For those of you who, like me, were disappointed in Remember When, Judith McNaught’s last book, you’ll be glad to know she is back in form again with Night Whispers.

Sloan Reynolds is a detective on the Bell Harbor Police Force. Suddenly, she gets a call from the father she hasn’t seen in 30 years inviting her to come visit him and her sister Paris in Palm Beach. She tells him to go to hell, but FBI agent Paul Richardson convinces her to go so he can gather information on her father. Richardson tells Sloan only enough to get her to go and visit, but keeps several things from her.

At first Sloan has a hard time warming up to her dad, Paris and her 95-year-old great-grandmother Edith, and she constantly feels out of her league. She even has trouble knowing how to flirt with Noah Maitland, a rich and handsome family friend. As time passes, she begins to like Paris, Edith and Noah, but still has trouble with her father. The family relationships add a lot to this book, but I wish Sloan’s father, Carter, would have been developed a little better. Noah’s family were delightful, as were Sloan’s mother and her best friend Sara.

McNaught gets back to some of her standard plot devices: the wonderful, spunky, beautiful heroine; the rich, handsome, arrogant man; the rich family, and even her Together, Big Misunderstanding, Together Again plot for the couple. There really are no surprises except that this plotline still works for McNaught. There was some deviation from the standard in her last book, Remember When, and most people didn’t like it. McNaught includes in this book, the love scene that was missing from Remember When.

The packaging of Night Whispers makes it look like it is going to be suspense, and part of the plot is suspenseful, but in no way does it overshadow the romance. In fact, the suspense doesn’t really kick in until about the last quarter of the book. If you’re worried that McNaught is going more mainstream, let me allay those fears right now: she’s not with this book. Very good news to me and to other readers who miss the romance when an author moves to hardcover.

Fans may recognize a secondary character, Paul Richardson from Perfect. He plays much the same role here, right down to interceding with Noah on Sloan’s behalf. Only this time, he gets a romance himself and we get to know him a little better. Something else that I like in Night Whispers is the way that McNaught works in names of families from the historical novels she has written.

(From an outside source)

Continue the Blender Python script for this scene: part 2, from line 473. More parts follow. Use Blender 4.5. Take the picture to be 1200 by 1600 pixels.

Night Whispers didn’t have quite the emotional impact for me that Perfect or Whitney, My Love did, but it was still up there as one of her better books. I’ve decided that I, too, like McNaught’s historicals better than her contemporaries, but that will in no way stop me from buying and reading any of her books whether they be historical or contemporary. McNaught is a comfort read for me – I know exactly what I’ll get from her, and when she’s on her game, I am never disappointed and sometimes my expectations are surpassed.